Sans cette première tournée du label Amphetamine Reptile, l'incroyable "Clusterfuck Tour", on aurait peut-être mis du temps à découvrir Chokebore...

Encore que le label par lui-même, un des plus excitants des Etats-Unis, mérite qu'on jette une oreille sur chacune de ses nouvelles sorties. C'est quand même le premier label d'Helmet et Boss Hog, qui depuis, sont partis sur des majors. Mais il aura fallu attendre cette tournée-là pour découvrir une raison de plus d'adorer le label et pour comprendre pourquoi Tom Hazelmyer, le boss, ne signait jamais un groupe avant de l'avoir vu live. Encore que dans le cas Chokebore, la légende veut qu'ayant écouté une cassette démo, il les ait immédiatement appelé en leur enjoignant de ne répondre à aucun autre label avant qu'il ne les ait vu sur scène. Et on comprend qu'il ait été définitivement conquis. Après avoir assisté au concert des trois du Clusterfuck (Chokebore, Guzzard et Today Is The Day) et plus tard les Cows, Hammerhead, Janitor Joe, Helios Creed, tout devient une évidence : les groupes AmRep sont toujours d'authentiques bargeots ! Et Chokebore ne fait pas exception à la règle. Originaires de Hawaï mais installés en Californie, ils ont sorti deux albums et un picture-single sur AmRep, et figurent sur plusieurs compilations du label ainsi que sur le "Dope Guns & Fuckin' in the Streets volume 9".

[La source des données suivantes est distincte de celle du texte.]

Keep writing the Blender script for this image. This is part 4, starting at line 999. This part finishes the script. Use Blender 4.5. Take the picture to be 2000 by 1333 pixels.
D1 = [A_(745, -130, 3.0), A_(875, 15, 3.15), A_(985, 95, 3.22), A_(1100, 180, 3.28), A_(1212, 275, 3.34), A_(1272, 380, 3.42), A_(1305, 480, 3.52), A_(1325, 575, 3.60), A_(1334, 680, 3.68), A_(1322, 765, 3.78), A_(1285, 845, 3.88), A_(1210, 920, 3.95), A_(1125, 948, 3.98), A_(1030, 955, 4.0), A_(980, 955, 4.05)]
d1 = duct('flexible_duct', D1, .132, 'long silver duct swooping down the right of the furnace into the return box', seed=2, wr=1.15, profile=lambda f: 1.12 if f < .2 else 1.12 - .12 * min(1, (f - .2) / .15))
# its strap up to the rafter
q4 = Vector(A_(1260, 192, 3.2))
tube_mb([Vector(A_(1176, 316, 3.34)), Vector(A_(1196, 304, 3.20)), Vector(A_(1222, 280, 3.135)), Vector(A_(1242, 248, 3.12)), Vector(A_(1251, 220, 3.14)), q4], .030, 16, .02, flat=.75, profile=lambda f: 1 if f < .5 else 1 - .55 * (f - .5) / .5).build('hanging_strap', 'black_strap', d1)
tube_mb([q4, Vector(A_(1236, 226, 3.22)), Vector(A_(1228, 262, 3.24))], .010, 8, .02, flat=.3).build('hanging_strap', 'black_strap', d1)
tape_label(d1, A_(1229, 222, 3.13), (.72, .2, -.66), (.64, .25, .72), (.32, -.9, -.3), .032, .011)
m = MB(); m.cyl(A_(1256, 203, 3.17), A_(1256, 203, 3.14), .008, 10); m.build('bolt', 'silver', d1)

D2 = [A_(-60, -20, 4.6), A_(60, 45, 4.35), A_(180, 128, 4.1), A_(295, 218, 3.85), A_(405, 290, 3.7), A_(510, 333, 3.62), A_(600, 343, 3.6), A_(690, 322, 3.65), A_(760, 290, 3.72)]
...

Contrairement à Today Is The Day, par exemple, les disques laissent peu présager d'une telle folie (encore que, en écoutant entre les sillons...). Ce qui marque au premier abord, c'est la voix de Troy, totalement unique, plutôt haut perchée, mais avec des accents très bizarres, et très belle. Musicalement ça reste un tantinet plus classique dans la famille grunge-punk-rock-noise-pop, frappe sèche et speed, dérapages de guitares, mélodies entêtantes, mais les compos sont vraiment excellentes et recèlent ce petit quelque chose de dissonant et malsain qui fait immanquablement dresser l'oreille. Et c'est surtout d'un bout à l'autre gorgé d'émotion et de passion, toujours sur le fil du rasoir. Le premier album, "Motionless" plus brut que le second, où tous les titres sont excellents, comptait déjà quelques perles comme "Never" ou "Coat". Le second, "Anything Near Water", plus travaillé, plus cool, mid-tempo contient une kyrielle de morceaux vraiment très beaux et atteint des sommets avec "Cleaner" (qui n'a rien à voir avec le morceau éponyme très bruitiste du premier album). Et puis il y a les textes, étranges, tristes, obscurs. Mais sur scène, il n'y a pas seulement la voix de Troy, il y a lui en chair et en os. Et là c'est vraiment quelque chose. Possédé. Aussi souvent la tête en bas que sur ses deux pieds, la tête dans la grosse caisse, se contorsionnant dans tous les sens, le regard noir et halluciné. Une véritable furie. Et sans rien perdre de sa voix sublime. Sans oublier le groupe, encore plus acéré que sur disque. De quoi rester sans voix et complètement sous le charme. Bref juste le genre de groupe qu'on aimerait voir tous les soirs. Et ça tombe bien, ils seront en tournée en France en Octobre et ça vaudra plus que le détour.